最強横浜、聖地王手 神奈川新!大会通算12発 村田が記録達成2ラン
「高校野球神奈川大会・準決勝、横浜8-4桐光学園」(30日、横浜スタジアム)
神奈川大会では、横浜が“最強打線”をひっさげて3年ぶりの優勝に王手をかけた。福永奨捕手(2年)、村田雄大外野手(3年)が本塁打を放って今大会のチーム本塁打を「12」とし、大会新記録を樹立。打ち合いを制し、2年連続の決勝進出を果たした。31日の決勝では慶応と対戦する。
神奈川の歴史を塗り替える一発が、決勝進出への号砲となった。2点リードの六回2死一塁。3ボールから外角高めに浮いたシンカーを、横浜・村田は逃さなかった。逆方向となる左翼ポール際への一発。笑顔でダイヤモンドを一周すると、出迎えた平田徹監督(33)と抱き合った。
「あと2本打ったら記録更新だと話していた。ちょっと狙ってましたね」。メモリアル弾の主砲が、してやったりの表情で明かした。準々決勝までに10本塁打。85年・日大藤沢、14年・東海大相模が持つ1大会チーム最多11本塁打を視界に捉えていた。二回に福永の左越えソロで並び、一気に抜き去った。
昨年8月に就任した平田監督のもと、変革がアーチ量産につながった。昨冬から木製バットを使用したロングティーを日々のメニューに導入。芯で当てないと飛ばないため、下半身を使い、しっかりとした軸回転によるスイングをチームで身に付けた。
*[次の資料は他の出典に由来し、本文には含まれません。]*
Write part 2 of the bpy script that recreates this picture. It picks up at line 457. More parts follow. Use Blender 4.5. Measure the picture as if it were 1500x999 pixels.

また、走り込み中心となる冬場は、追い込む中でもあくまで体重を増やしながら強化することを追求した。
1日6食を詰め込み、昨夏から体重が12キロ増の87キロとなった村田は「勝手に打球が飛ぶ。冬のトレーニングのたまもの」と、手応えを口にする。高校通算4号が公式戦初本塁打となった福永は「たまには僕だって…と思っていました」と、胸を張った。
松坂、筒香らのOBだけでなく、原辰徳を擁した東海大相模など、激戦区・神奈川の名だたるチームをも超えた新記録。指揮官を通じて筒香から差し入れられた木製バットで鍛錬を積んできた村田は「全員でやってきたことは間違いじゃなかった。うれしいこと」と喜んだ。3年ぶりの夏の聖地は目前。最強打線の称号も手にした名門が、昨年届かなかったあと1勝をつかみ取る。